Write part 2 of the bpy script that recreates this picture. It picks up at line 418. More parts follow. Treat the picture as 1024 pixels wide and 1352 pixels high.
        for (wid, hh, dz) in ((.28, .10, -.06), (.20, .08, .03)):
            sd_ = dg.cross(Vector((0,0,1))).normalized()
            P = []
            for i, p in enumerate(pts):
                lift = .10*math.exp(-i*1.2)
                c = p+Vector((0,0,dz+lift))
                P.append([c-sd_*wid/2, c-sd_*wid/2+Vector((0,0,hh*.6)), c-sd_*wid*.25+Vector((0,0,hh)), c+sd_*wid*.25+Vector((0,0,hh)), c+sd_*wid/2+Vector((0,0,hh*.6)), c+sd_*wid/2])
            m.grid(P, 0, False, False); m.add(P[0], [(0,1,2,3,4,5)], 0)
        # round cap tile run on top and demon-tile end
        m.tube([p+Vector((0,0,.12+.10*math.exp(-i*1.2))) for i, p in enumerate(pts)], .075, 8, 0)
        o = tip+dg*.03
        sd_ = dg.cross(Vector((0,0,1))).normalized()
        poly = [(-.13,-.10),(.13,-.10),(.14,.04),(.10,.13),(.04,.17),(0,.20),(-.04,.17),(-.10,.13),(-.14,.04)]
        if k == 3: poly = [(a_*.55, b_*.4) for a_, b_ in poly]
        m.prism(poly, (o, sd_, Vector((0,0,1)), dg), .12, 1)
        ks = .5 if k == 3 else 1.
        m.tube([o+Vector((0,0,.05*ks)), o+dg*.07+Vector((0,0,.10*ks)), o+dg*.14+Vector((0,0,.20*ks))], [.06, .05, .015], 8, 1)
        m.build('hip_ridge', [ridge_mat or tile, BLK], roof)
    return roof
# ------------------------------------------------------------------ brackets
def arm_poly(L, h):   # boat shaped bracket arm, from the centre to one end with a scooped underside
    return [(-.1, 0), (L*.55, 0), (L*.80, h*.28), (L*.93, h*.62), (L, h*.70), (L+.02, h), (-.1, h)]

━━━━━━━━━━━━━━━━

INSTRUCTION: Take the listing above and set it down exactly.

RESULT OF THIS TASK:
Write part 2 of the bpy script that recreates this picture. It picks up at line 418. More parts follow. Treat the picture as 1024 pixels wide and 1352 pixels high.
        for (wid, hh, dz) in ((.28, .10, -.06), (.20, .08, .03)):
            sd_ = dg.cross(Vector((0,0,1))).normalized()
            P = []
            for i, p in enumerate(pts):
                lift = .10*math.exp(-i*1.2)
                c = p+Vector((0,0,dz+lift))
                P.append([c-sd_*wid/2, c-sd_*wid/2+Vector((0,0,hh*.6)), c-sd_*wid*.25+Vector((0,0,hh)), c+sd_*wid*.25+Vector((0,0,hh)), c+sd_*wid/2+Vector((0,0,hh*.6)), c+sd_*wid/2])
            m.grid(P, 0, False, False); m.add(P[0], [(0,1,2,3,4,5)], 0)
        # round cap tile run on top and demon-tile end
        m.tube([p+Vector((0,0,.12+.10*math.exp(-i*1.2))) for i, p in enumerate(pts)], .075, 8, 0)
        o = tip+dg*.03
        sd_ = dg.cross(Vector((0,0,1))).normalized()
        poly = [(-.13,-.10),(.13,-.10),(.14,.04),(.10,.13),(.04,.17),(0,.20),(-.04,.17),(-.10,.13),(-.14,.04)]
        if k == 3: poly = [(a_*.55, b_*.4) for a_, b_ in poly]
        m.prism(poly, (o, sd_, Vector((0,0,1)), dg), .12, 1)
        ks = .5 if k == 3 else 1.
        m.tube([o+Vector((0,0,.05*ks)), o+dg*.07+Vector((0,0,.10*ks)), o+dg*.14+Vector((0,0,.20*ks))], [.06, .05, .015], 8, 1)
        m.build('hip_ridge', [ridge_mat or tile, BLK], roof)
    return roof
# ------------------------------------------------------------------ brackets
def arm_poly(L, h):   # boat shaped bracket arm, from the centre to one end with a scooped underside
    return [(-.1, 0), (L*.55, 0), (L*.80, h*.28), (L*.93, h*.62), (L, h*.70), (L+.02, h), (-.1, h)]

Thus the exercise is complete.